What is required
Check each line of the listing, and copy it if it contains the word "pixels".

_ _ _ _

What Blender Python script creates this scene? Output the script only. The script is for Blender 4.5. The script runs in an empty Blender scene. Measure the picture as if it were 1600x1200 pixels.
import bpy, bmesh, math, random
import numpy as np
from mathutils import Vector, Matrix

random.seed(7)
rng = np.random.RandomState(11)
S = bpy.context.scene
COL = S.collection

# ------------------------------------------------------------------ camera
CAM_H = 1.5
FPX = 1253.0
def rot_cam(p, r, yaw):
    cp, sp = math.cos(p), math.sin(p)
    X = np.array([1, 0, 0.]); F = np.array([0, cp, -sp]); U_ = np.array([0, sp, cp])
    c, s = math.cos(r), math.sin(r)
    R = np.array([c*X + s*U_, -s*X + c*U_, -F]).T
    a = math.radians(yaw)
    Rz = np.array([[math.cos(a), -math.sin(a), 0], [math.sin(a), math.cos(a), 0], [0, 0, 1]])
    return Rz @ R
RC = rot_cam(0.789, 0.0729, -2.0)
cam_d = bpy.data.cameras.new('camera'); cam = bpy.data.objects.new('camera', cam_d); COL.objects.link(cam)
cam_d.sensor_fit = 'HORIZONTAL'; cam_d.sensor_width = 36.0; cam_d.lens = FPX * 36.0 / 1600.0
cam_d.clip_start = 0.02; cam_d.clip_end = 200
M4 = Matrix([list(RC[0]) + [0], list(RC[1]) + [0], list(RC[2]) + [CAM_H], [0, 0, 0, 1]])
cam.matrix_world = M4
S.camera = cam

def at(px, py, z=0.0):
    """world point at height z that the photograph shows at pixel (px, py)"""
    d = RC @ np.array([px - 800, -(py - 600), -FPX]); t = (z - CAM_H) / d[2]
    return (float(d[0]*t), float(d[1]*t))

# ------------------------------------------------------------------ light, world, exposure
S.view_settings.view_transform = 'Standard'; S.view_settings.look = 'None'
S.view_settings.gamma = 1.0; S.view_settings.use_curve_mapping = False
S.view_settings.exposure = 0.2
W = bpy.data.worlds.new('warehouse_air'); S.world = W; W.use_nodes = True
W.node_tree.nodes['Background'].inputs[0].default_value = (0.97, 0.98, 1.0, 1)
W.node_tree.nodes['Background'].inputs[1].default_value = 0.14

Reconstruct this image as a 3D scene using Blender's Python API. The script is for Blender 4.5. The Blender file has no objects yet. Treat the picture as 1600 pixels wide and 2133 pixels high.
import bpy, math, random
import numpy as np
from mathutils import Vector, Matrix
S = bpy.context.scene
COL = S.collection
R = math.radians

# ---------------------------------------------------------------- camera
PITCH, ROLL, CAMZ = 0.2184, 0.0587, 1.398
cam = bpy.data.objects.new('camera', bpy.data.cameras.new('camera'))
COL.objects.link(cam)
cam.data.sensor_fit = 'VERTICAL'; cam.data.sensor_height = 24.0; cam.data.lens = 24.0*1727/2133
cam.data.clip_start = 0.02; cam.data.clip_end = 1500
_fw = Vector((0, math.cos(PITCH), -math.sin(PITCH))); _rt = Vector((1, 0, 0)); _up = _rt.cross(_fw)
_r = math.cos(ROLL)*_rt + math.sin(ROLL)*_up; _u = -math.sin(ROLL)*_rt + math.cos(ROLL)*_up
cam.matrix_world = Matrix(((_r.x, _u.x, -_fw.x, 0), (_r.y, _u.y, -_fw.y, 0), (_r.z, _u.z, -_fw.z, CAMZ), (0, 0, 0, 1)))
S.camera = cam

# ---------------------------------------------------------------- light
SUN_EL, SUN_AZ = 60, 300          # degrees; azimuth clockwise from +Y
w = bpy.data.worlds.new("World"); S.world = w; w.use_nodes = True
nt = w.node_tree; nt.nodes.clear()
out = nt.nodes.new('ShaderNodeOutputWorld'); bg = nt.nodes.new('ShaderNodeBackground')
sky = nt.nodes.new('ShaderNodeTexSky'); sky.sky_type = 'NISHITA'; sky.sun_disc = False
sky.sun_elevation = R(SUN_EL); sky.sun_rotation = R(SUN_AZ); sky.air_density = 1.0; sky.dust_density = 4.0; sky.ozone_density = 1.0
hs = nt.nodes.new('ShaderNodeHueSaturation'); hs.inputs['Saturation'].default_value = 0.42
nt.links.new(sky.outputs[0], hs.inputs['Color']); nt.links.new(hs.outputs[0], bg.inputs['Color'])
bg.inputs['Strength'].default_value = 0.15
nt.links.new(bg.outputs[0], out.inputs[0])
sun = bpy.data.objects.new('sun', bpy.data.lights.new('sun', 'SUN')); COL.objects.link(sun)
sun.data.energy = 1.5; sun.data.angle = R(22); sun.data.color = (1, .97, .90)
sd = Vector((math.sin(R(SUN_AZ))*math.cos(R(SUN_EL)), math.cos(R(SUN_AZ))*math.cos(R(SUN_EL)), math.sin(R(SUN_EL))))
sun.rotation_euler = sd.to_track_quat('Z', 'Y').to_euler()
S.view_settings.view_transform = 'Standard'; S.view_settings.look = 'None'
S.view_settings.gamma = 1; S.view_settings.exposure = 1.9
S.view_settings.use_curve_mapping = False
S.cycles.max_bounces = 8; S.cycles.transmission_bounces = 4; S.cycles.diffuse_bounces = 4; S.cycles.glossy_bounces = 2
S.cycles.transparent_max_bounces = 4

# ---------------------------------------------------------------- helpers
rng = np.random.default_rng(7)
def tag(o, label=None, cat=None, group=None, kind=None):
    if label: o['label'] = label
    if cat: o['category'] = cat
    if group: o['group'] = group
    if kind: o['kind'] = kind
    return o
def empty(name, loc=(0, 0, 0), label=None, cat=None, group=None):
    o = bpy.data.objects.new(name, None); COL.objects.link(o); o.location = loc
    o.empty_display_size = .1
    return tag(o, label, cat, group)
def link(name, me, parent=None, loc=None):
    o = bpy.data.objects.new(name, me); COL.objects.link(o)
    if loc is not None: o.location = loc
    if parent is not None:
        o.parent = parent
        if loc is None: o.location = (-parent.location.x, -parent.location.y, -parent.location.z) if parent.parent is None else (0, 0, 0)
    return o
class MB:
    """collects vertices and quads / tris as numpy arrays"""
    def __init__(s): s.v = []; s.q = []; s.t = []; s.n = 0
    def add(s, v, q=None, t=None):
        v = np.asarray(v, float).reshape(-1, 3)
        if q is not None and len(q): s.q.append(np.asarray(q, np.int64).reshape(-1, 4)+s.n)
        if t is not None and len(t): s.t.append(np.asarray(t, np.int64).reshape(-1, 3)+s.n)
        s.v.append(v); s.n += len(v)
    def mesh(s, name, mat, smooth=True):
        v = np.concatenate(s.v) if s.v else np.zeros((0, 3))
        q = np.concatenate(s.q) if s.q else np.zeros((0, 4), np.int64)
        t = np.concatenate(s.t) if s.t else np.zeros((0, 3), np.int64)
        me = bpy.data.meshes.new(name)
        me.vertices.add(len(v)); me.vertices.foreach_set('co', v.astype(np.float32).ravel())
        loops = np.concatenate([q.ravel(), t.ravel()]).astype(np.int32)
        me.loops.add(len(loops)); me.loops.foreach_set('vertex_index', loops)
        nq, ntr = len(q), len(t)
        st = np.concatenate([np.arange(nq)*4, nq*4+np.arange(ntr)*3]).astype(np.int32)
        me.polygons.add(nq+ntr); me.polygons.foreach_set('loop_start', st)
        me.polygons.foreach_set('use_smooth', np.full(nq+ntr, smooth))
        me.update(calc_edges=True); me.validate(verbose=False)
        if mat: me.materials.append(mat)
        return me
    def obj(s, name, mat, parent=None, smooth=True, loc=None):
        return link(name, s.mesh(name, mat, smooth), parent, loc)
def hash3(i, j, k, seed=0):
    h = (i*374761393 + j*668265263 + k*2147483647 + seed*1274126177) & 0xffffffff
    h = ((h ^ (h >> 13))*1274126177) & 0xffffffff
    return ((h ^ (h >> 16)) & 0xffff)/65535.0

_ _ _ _

Exercise result
What Blender Python script creates this scene? Output the script only. The script is for Blender 4.5. The script runs in an empty Blender scene. Measure the picture as if it were 1600x1200 pixels.
Reconstruct this image as a 3D scene using Blender's Python API. The script is for Blender 4.5. The Blender file has no objects yet. Treat the picture as 1600 pixels wide and 2133 pixels high.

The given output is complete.